Exercise instructions:
Please repeat all of the listing exactly.

-*-

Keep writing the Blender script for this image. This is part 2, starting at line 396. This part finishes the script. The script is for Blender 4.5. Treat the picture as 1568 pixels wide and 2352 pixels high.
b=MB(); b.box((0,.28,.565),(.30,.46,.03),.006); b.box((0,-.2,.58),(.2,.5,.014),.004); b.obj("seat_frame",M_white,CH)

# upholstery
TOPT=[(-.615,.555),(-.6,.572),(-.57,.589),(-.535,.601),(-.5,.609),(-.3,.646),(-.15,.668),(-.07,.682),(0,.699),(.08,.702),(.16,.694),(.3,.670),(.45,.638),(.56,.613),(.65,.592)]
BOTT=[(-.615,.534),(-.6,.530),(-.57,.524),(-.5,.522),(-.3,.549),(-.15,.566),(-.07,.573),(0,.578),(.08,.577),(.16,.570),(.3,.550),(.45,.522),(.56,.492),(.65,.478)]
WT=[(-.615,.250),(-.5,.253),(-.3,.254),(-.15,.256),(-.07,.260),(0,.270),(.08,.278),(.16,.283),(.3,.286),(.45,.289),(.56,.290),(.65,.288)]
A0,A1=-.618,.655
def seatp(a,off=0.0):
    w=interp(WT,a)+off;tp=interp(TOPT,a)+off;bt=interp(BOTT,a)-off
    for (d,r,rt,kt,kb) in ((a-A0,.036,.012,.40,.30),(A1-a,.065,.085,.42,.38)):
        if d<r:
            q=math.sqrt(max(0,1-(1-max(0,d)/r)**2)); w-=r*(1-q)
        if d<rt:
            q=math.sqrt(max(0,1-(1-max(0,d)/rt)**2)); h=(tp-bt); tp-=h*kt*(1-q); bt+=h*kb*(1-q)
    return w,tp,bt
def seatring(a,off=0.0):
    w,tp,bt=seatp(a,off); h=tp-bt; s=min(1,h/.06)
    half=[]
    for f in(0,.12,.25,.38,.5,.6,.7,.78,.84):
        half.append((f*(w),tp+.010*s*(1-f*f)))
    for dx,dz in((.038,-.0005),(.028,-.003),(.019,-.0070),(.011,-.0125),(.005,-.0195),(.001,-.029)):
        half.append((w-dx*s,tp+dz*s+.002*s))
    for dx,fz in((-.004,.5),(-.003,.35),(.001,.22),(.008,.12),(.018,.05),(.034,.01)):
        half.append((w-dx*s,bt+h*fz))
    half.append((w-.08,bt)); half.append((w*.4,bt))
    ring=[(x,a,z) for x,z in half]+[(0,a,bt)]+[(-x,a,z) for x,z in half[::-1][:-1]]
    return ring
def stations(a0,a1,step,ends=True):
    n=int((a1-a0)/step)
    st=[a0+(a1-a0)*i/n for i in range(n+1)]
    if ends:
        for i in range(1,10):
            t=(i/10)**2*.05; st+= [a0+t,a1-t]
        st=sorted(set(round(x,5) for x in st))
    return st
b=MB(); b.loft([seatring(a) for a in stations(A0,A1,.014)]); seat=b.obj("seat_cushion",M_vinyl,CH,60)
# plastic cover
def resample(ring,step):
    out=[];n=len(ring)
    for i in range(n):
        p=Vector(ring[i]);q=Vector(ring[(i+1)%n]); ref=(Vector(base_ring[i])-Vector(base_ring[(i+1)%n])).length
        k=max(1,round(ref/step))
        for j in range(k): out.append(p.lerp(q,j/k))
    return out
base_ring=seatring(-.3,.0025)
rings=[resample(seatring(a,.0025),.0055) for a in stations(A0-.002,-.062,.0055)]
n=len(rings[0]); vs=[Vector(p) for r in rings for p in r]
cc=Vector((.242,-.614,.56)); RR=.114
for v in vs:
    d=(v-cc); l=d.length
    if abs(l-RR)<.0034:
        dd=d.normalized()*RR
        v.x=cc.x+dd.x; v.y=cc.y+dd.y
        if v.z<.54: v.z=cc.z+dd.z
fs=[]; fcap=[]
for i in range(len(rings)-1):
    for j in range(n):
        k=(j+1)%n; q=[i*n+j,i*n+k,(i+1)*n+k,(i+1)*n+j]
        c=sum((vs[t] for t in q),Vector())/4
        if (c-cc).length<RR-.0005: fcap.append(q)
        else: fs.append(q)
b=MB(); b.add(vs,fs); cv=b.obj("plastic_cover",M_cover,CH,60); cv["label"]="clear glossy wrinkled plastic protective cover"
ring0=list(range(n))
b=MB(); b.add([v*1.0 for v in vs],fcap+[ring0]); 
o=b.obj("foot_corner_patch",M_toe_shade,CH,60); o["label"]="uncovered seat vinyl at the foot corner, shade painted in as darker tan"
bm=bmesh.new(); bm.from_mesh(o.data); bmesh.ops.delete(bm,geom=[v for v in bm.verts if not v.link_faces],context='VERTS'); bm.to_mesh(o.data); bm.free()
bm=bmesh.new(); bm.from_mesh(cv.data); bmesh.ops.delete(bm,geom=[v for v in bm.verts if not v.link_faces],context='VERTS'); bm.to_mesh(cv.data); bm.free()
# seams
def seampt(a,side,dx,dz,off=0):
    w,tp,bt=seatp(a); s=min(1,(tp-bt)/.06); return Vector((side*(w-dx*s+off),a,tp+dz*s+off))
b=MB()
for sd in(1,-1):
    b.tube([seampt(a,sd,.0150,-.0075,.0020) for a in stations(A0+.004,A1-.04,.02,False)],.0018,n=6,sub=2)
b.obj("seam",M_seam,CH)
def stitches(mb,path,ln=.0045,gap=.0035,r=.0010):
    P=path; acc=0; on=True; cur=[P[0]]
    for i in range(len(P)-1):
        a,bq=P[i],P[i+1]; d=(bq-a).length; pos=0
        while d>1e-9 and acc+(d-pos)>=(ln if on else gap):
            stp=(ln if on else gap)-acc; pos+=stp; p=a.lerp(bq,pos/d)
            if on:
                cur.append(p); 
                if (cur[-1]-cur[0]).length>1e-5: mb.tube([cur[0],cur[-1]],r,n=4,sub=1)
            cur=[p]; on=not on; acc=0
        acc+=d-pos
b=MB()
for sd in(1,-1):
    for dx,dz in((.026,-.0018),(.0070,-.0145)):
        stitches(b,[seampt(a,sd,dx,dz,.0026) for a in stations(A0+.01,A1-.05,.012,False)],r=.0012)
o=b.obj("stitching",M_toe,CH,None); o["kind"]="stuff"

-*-

Task output:
Keep writing the Blender script for this image. This is part 2, starting at line 396. This part finishes the script. The script is for Blender 4.5. Treat the picture as 1568 pixels wide and 2352 pixels high.
b=MB(); b.box((0,.28,.565),(.30,.46,.03),.006); b.box((0,-.2,.58),(.2,.5,.014),.004); b.obj("seat_frame",M_white,CH)

# upholstery
TOPT=[(-.615,.555),(-.6,.572),(-.57,.589),(-.535,.601),(-.5,.609),(-.3,.646),(-.15,.668),(-.07,.682),(0,.699),(.08,.702),(.16,.694),(.3,.670),(.45,.638),(.56,.613),(.65,.592)]
BOTT=[(-.615,.534),(-.6,.530),(-.57,.524),(-.5,.522),(-.3,.549),(-.15,.566),(-.07,.573),(0,.578),(.08,.577),(.16,.570),(.3,.550),(.45,.522),(.56,.492),(.65,.478)]
WT=[(-.615,.250),(-.5,.253),(-.3,.254),(-.15,.256),(-.07,.260),(0,.270),(.08,.278),(.16,.283),(.3,.286),(.45,.289),(.56,.290),(.65,.288)]
A0,A1=-.618,.655
def seatp(a,off=0.0):
    w=interp(WT,a)+off;tp=interp(TOPT,a)+off;bt=interp(BOTT,a)-off
    for (d,r,rt,kt,kb) in ((a-A0,.036,.012,.40,.30),(A1-a,.065,.085,.42,.38)):
        if d<r:
            q=math.sqrt(max(0,1-(1-max(0,d)/r)**2)); w-=r*(1-q)
        if d<rt:
            q=math.sqrt(max(0,1-(1-max(0,d)/rt)**2)); h=(tp-bt); tp-=h*kt*(1-q); bt+=h*kb*(1-q)
    return w,tp,bt
def seatring(a,off=0.0):
    w,tp,bt=seatp(a,off); h=tp-bt; s=min(1,h/.06)
    half=[]
    for f in(0,.12,.25,.38,.5,.6,.7,.78,.84):
        half.append((f*(w),tp+.010*s*(1-f*f)))
    for dx,dz in((.038,-.0005),(.028,-.003),(.019,-.0070),(.011,-.0125),(.005,-.0195),(.001,-.029)):
        half.append((w-dx*s,tp+dz*s+.002*s))
    for dx,fz in((-.004,.5),(-.003,.35),(.001,.22),(.008,.12),(.018,.05),(.034,.01)):
        half.append((w-dx*s,bt+h*fz))
    half.append((w-.08,bt)); half.append((w*.4,bt))
    ring=[(x,a,z) for x,z in half]+[(0,a,bt)]+[(-x,a,z) for x,z in half[::-1][:-1]]
    return ring
def stations(a0,a1,step,ends=True):
    n=int((a1-a0)/step)
    st=[a0+(a1-a0)*i/n for i in range(n+1)]
    if ends:
        for i in range(1,10):
            t=(i/10)**2*.05; st+= [a0+t,a1-t]
        st=sorted(set(round(x,5) for x in st))
    return st
b=MB(); b.loft([seatring(a) for a in stations(A0,A1,.014)]); seat=b.obj("seat_cushion",M_vinyl,CH,60)
# plastic cover
def resample(ring,step):
    out=[];n=len(ring)
    for i in range(n):
        p=Vector(ring[i]);q=Vector(ring[(i+1)%n]); ref=(Vector(base_ring[i])-Vector(base_ring[(i+1)%n])).length
        k=max(1,round(ref/step))
        for j in range(k): out.append(p.lerp(q,j/k))
    return out
base_ring=seatring(-.3,.0025)
rings=[resample(seatring(a,.0025),.0055) for a in stations(A0-.002,-.062,.0055)]
n=len(rings[0]); vs=[Vector(p) for r in rings for p in r]
cc=Vector((.242,-.614,.56)); RR=.114
for v in vs:
    d=(v-cc); l=d.length
    if abs(l-RR)<.0034:
        dd=d.normalized()*RR
        v.x=cc.x+dd.x; v.y=cc.y+dd.y
        if v.z<.54: v.z=cc.z+dd.z
fs=[]; fcap=[]
for i in range(len(rings)-1):
    for j in range(n):
        k=(j+1)%n; q=[i*n+j,i*n+k,(i+1)*n+k,(i+1)*n+j]
        c=sum((vs[t] for t in q),Vector())/4
        if (c-cc).length<RR-.0005: fcap.append(q)
        else: fs.append(q)
b=MB(); b.add(vs,fs); cv=b.obj("plastic_cover",M_cover,CH,60); cv["label"]="clear glossy wrinkled plastic protective cover"
ring0=list(range(n))
b=MB(); b.add([v*1.0 for v in vs],fcap+[ring0]); 
o=b.obj("foot_corner_patch",M_toe_shade,CH,60); o["label"]="uncovered seat vinyl at the foot corner, shade painted in as darker tan"
bm=bmesh.new(); bm.from_mesh(o.data); bmesh.ops.delete(bm,geom=[v for v in bm.verts if not v.link_faces],context='VERTS'); bm.to_mesh(o.data); bm.free()
bm=bmesh.new(); bm.from_mesh(cv.data); bmesh.ops.delete(bm,geom=[v for v in bm.verts if not v.link_faces],context='VERTS'); bm.to_mesh(cv.data); bm.free()
# seams
def seampt(a,side,dx,dz,off=0):
    w,tp,bt=seatp(a); s=min(1,(tp-bt)/.06); return Vector((side*(w-dx*s+off),a,tp+dz*s+off))
b=MB()
for sd in(1,-1):
    b.tube([seampt(a,sd,.0150,-.0075,.0020) for a in stations(A0+.004,A1-.04,.02,False)],.0018,n=6,sub=2)
b.obj("seam",M_seam,CH)
def stitches(mb,path,ln=.0045,gap=.0035,r=.0010):
    P=path; acc=0; on=True; cur=[P[0]]
    for i in range(len(P)-1):
        a,bq=P[i],P[i+1]; d=(bq-a).length; pos=0
        while d>1e-9 and acc+(d-pos)>=(ln if on else gap):
            stp=(ln if on else gap)-acc; pos+=stp; p=a.lerp(bq,pos/d)
            if on:
                cur.append(p); 
                if (cur[-1]-cur[0]).length>1e-5: mb.tube([cur[0],cur[-1]],r,n=4,sub=1)
            cur=[p]; on=not on; acc=0
        acc+=d-pos
b=MB()
for sd in(1,-1):
    for dx,dz in((.026,-.0018),(.0070,-.0145)):
        stitches(b,[seampt(a,sd,dx,dz,.0026) for a in stations(A0+.01,A1-.05,.012,False)],r=.0012)
o=b.obj("stitching",M_toe,CH,None); o["kind"]="stuff"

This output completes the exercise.